▶ [Instruction]: Without the pictures, please reproduce only the lines from the one with "Write the bpy" through the one with "scene.camera = cam", both included.

* * * * * * * * *

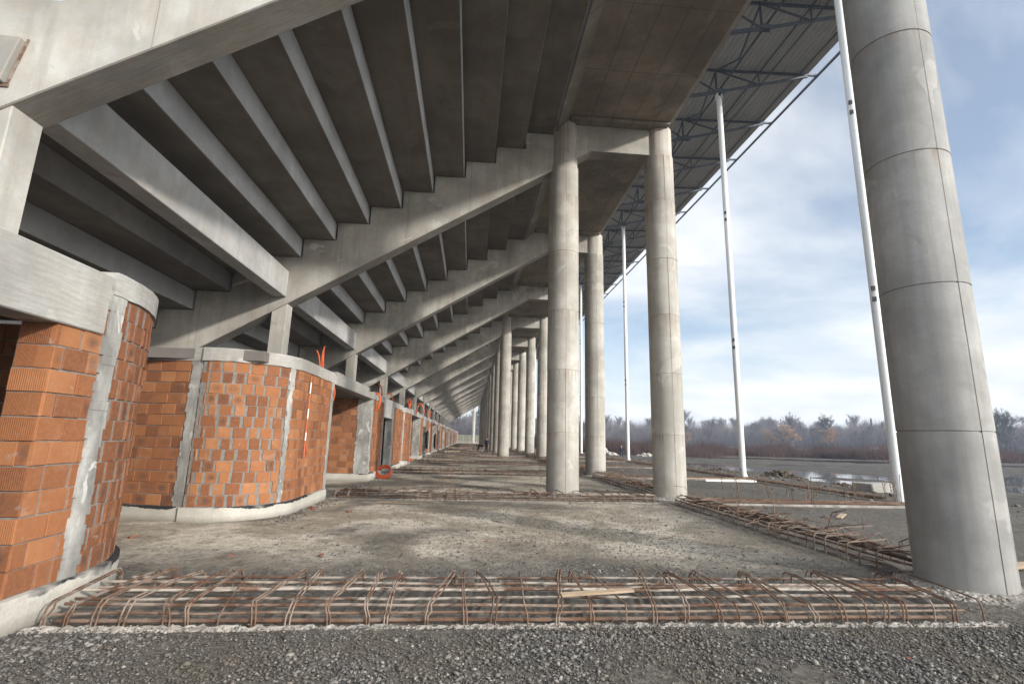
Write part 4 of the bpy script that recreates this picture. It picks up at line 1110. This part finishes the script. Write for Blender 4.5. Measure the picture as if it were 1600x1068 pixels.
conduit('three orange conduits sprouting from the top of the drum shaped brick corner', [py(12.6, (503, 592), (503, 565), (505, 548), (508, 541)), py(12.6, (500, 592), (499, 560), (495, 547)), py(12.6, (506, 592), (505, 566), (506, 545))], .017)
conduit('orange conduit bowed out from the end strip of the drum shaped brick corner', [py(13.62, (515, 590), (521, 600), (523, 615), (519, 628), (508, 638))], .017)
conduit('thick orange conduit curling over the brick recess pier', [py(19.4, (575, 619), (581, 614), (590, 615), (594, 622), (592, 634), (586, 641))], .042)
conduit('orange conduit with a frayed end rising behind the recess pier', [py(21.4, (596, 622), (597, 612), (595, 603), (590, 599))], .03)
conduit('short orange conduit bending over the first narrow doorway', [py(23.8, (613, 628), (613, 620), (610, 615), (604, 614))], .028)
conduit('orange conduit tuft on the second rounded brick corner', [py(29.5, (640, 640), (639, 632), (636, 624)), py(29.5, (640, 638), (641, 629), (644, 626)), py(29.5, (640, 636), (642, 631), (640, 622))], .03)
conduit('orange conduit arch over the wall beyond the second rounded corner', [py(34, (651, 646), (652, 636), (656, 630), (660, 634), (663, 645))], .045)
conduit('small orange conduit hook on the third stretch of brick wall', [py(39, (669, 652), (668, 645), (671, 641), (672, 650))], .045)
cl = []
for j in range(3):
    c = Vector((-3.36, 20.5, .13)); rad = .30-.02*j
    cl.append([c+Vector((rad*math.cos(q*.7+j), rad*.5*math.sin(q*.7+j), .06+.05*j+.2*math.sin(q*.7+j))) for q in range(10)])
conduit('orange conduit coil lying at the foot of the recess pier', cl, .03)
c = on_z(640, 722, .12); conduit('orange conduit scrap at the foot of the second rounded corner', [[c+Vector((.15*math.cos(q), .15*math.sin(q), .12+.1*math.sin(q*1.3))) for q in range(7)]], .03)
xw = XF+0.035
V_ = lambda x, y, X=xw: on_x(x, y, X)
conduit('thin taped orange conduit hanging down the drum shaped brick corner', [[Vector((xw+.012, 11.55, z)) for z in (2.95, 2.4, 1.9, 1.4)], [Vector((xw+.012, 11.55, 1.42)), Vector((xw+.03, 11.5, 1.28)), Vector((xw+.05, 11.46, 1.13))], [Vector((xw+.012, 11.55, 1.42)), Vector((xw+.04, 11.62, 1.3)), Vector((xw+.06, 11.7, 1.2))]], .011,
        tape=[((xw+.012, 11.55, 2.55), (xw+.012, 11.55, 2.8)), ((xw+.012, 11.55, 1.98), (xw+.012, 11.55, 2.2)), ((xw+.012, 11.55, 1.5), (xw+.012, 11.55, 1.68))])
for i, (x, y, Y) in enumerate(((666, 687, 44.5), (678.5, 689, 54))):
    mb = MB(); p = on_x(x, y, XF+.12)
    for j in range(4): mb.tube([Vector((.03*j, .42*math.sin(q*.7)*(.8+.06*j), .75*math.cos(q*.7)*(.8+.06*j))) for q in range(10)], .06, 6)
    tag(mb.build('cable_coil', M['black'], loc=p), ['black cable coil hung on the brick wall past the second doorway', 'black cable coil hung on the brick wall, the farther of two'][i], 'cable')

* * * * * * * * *

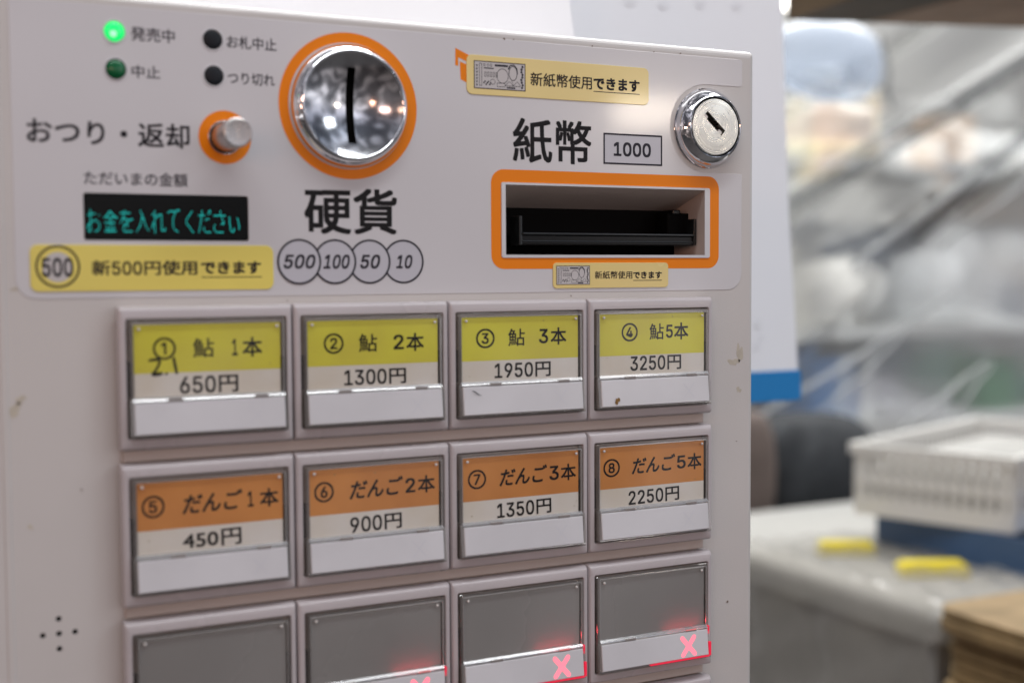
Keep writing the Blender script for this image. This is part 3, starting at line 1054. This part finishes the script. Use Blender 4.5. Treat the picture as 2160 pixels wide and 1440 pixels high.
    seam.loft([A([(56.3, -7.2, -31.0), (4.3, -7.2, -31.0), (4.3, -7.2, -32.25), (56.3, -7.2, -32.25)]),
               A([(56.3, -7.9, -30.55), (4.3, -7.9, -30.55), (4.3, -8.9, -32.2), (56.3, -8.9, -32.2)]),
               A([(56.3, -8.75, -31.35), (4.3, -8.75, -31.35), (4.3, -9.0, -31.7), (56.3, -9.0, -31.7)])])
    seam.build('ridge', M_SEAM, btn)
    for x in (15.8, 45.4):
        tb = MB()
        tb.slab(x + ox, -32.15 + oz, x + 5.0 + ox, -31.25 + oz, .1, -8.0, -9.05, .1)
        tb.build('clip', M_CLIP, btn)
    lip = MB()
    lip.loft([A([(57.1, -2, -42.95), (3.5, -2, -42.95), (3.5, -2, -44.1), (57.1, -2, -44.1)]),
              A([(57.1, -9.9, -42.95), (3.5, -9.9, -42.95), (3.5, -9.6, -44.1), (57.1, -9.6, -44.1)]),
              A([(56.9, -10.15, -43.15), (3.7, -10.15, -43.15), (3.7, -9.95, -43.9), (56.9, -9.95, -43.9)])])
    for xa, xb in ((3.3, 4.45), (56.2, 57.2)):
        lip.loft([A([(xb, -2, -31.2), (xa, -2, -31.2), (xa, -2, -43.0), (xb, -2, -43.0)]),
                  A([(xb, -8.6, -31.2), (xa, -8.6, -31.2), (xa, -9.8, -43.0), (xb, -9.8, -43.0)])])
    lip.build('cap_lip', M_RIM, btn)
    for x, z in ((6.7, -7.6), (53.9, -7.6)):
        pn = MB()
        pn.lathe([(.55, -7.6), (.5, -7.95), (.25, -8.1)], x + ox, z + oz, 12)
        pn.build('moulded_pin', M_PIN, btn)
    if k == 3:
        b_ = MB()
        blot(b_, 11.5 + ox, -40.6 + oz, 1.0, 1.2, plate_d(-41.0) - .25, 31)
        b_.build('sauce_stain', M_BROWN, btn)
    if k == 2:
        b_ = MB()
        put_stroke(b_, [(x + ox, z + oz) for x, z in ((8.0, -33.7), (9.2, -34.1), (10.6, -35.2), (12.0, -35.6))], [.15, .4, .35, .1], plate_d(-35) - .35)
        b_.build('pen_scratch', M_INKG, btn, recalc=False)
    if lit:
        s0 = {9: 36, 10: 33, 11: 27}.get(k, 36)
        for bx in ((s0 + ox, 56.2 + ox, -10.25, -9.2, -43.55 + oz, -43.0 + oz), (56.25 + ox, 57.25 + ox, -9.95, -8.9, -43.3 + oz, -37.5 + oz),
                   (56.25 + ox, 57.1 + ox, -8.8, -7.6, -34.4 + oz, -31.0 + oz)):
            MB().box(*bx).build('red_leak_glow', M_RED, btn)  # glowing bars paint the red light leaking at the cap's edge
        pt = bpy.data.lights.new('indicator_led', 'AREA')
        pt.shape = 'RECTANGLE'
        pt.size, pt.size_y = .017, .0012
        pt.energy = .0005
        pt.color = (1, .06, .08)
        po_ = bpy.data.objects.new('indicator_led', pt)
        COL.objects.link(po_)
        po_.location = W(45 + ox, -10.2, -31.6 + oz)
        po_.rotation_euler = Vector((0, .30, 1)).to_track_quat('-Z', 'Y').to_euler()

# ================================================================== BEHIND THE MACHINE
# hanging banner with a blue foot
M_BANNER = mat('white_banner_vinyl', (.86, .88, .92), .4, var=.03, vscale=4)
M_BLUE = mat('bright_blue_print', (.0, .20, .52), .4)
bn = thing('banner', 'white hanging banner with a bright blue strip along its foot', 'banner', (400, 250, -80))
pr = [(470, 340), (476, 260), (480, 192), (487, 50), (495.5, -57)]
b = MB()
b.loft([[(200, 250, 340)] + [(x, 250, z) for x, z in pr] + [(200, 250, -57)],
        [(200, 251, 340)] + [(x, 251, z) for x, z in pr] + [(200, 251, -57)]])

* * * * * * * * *

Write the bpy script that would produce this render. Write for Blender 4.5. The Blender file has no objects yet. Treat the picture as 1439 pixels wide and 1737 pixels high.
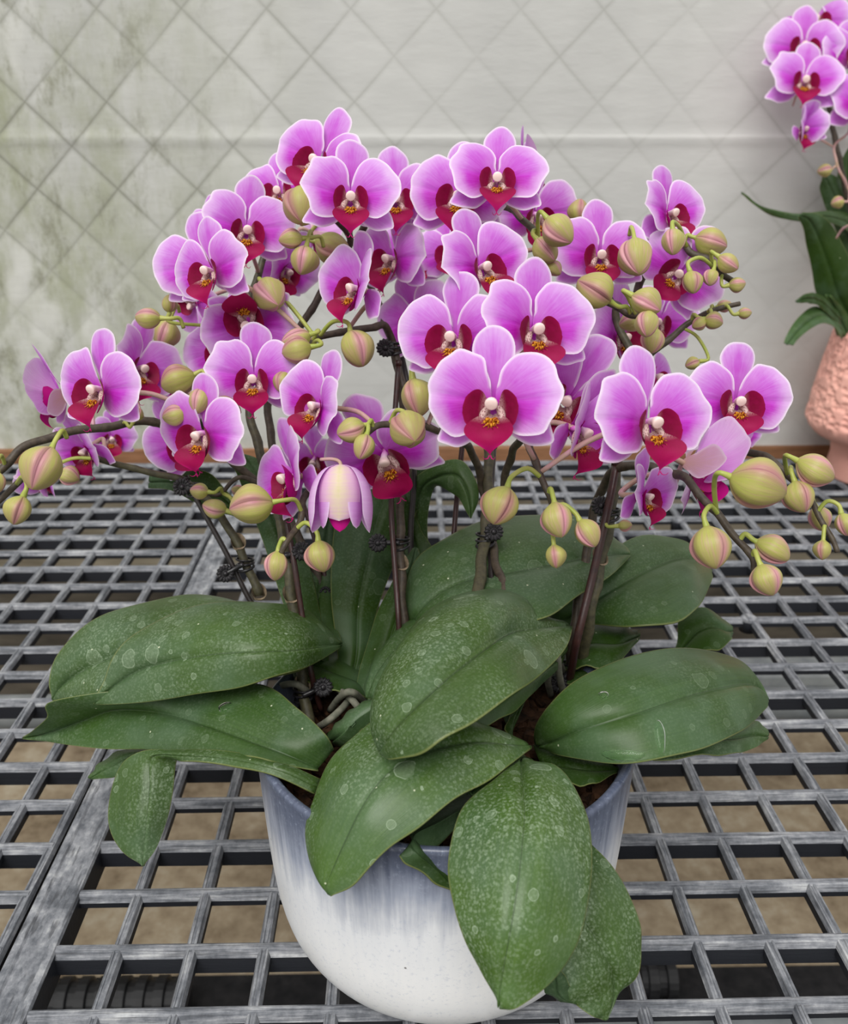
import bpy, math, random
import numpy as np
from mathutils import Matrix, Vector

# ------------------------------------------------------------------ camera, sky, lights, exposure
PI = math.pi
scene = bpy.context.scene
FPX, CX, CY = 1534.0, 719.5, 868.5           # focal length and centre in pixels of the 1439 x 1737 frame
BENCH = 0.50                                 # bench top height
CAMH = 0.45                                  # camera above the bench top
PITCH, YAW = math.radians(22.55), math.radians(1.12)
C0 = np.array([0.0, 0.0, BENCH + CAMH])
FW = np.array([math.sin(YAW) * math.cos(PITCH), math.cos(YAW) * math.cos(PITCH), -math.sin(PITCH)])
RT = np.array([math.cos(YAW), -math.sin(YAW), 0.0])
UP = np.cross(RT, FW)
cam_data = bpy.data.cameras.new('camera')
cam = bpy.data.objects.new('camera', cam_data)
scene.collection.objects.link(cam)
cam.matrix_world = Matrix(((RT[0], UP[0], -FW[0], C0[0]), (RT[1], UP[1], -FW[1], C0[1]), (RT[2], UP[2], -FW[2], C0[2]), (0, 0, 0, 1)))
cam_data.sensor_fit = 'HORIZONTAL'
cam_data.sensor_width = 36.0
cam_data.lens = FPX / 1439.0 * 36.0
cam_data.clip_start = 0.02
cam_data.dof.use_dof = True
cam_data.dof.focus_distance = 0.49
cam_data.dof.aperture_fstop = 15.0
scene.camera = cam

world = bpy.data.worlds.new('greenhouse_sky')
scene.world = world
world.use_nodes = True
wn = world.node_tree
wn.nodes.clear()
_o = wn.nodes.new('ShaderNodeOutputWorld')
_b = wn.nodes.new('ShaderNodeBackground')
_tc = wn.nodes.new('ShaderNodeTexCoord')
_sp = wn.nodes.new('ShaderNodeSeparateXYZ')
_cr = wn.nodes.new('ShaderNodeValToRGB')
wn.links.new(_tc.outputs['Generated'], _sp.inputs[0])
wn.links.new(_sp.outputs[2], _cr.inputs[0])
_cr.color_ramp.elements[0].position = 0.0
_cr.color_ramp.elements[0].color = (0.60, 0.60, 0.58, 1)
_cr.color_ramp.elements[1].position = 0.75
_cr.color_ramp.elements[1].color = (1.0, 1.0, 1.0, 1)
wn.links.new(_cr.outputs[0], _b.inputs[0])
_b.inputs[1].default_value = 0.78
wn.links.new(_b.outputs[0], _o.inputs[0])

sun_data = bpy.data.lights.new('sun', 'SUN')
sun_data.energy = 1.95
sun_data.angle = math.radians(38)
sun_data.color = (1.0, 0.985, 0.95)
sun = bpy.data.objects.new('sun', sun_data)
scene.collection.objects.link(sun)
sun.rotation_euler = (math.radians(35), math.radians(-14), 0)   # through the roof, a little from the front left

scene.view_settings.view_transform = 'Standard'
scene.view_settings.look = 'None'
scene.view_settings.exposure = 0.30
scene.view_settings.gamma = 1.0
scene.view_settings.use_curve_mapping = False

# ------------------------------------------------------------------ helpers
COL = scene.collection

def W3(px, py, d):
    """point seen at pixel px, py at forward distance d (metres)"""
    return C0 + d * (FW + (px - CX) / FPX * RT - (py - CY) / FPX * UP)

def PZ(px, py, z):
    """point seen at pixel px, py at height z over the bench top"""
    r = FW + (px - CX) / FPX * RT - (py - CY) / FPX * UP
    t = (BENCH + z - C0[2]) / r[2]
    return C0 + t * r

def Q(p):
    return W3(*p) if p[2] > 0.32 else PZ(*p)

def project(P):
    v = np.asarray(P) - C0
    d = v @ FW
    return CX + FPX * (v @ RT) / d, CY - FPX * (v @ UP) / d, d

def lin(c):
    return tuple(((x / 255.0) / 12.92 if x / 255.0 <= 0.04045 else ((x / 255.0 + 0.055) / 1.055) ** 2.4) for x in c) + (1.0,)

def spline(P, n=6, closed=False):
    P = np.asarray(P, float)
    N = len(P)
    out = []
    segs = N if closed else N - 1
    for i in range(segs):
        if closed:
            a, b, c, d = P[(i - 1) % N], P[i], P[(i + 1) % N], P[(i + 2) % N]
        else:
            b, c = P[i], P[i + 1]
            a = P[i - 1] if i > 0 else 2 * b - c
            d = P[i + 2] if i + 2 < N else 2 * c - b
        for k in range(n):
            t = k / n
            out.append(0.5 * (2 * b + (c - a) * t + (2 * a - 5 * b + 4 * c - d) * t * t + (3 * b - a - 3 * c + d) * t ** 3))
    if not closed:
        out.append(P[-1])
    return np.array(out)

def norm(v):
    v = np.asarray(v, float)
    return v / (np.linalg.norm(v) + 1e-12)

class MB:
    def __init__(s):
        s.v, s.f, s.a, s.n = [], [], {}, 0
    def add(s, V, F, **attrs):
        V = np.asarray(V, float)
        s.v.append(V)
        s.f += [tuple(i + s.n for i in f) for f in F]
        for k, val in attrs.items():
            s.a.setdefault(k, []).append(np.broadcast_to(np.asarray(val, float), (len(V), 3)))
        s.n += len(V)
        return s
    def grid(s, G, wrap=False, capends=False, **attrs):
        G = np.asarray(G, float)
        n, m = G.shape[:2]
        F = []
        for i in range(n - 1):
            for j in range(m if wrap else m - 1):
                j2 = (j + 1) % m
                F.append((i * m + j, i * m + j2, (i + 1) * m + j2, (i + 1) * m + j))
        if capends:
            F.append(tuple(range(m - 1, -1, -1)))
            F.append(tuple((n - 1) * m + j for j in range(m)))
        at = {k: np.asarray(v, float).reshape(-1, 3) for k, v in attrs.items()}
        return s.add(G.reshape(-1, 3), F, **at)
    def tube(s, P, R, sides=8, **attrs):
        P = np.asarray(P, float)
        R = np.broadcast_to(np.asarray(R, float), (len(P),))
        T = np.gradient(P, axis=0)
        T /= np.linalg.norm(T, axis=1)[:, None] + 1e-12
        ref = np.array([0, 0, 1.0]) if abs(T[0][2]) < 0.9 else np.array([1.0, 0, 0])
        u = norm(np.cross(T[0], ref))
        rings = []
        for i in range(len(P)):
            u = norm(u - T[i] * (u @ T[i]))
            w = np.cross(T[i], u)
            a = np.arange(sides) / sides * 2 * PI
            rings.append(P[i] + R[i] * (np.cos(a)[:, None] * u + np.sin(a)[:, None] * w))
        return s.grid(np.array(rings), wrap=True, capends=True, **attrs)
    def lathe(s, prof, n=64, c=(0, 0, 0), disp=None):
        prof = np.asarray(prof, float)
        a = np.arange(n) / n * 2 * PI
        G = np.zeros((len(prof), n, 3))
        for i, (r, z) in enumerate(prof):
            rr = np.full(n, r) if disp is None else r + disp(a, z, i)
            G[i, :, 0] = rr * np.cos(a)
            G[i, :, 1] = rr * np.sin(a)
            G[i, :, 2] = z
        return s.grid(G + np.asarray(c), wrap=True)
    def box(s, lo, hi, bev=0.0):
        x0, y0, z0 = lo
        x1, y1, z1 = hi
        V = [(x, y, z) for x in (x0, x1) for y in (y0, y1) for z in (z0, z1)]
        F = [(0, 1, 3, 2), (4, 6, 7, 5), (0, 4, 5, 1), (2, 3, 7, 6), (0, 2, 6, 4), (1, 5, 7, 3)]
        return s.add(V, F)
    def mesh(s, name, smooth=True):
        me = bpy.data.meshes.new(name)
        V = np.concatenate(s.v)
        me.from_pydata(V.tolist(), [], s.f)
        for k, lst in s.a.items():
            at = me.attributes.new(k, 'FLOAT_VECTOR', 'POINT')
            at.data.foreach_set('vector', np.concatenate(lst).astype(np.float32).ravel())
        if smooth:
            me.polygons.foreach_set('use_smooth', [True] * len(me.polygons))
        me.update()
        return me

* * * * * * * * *

▶ [Expected output]:
Write the bpy script that would produce this render. Write for Blender 4.5. The Blender file has no objects yet. Treat the picture as 1439 pixels wide and 1737 pixels high.
import bpy, math, random
import numpy as np
from mathutils import Matrix, Vector

# ------------------------------------------------------------------ camera, sky, lights, exposure
PI = math.pi
scene = bpy.context.scene
FPX, CX, CY = 1534.0, 719.5, 868.5           # focal length and centre in pixels of the 1439 x 1737 frame
BENCH = 0.50                                 # bench top height
CAMH = 0.45                                  # camera above the bench top
PITCH, YAW = math.radians(22.55), math.radians(1.12)
C0 = np.array([0.0, 0.0, BENCH + CAMH])
FW = np.array([math.sin(YAW) * math.cos(PITCH), math.cos(YAW) * math.cos(PITCH), -math.sin(PITCH)])
RT = np.array([math.cos(YAW), -math.sin(YAW), 0.0])
UP = np.cross(RT, FW)
cam_data = bpy.data.cameras.new('camera')
cam = bpy.data.objects.new('camera', cam_data)
scene.collection.objects.link(cam)
cam.matrix_world = Matrix(((RT[0], UP[0], -FW[0], C0[0]), (RT[1], UP[1], -FW[1], C0[1]), (RT[2], UP[2], -FW[2], C0[2]), (0, 0, 0, 1)))
cam_data.sensor_fit = 'HORIZONTAL'
cam_data.sensor_width = 36.0
cam_data.lens = FPX / 1439.0 * 36.0
cam_data.clip_start = 0.02
cam_data.dof.use_dof = True
cam_data.dof.focus_distance = 0.49
cam_data.dof.aperture_fstop = 15.0
scene.camera = cam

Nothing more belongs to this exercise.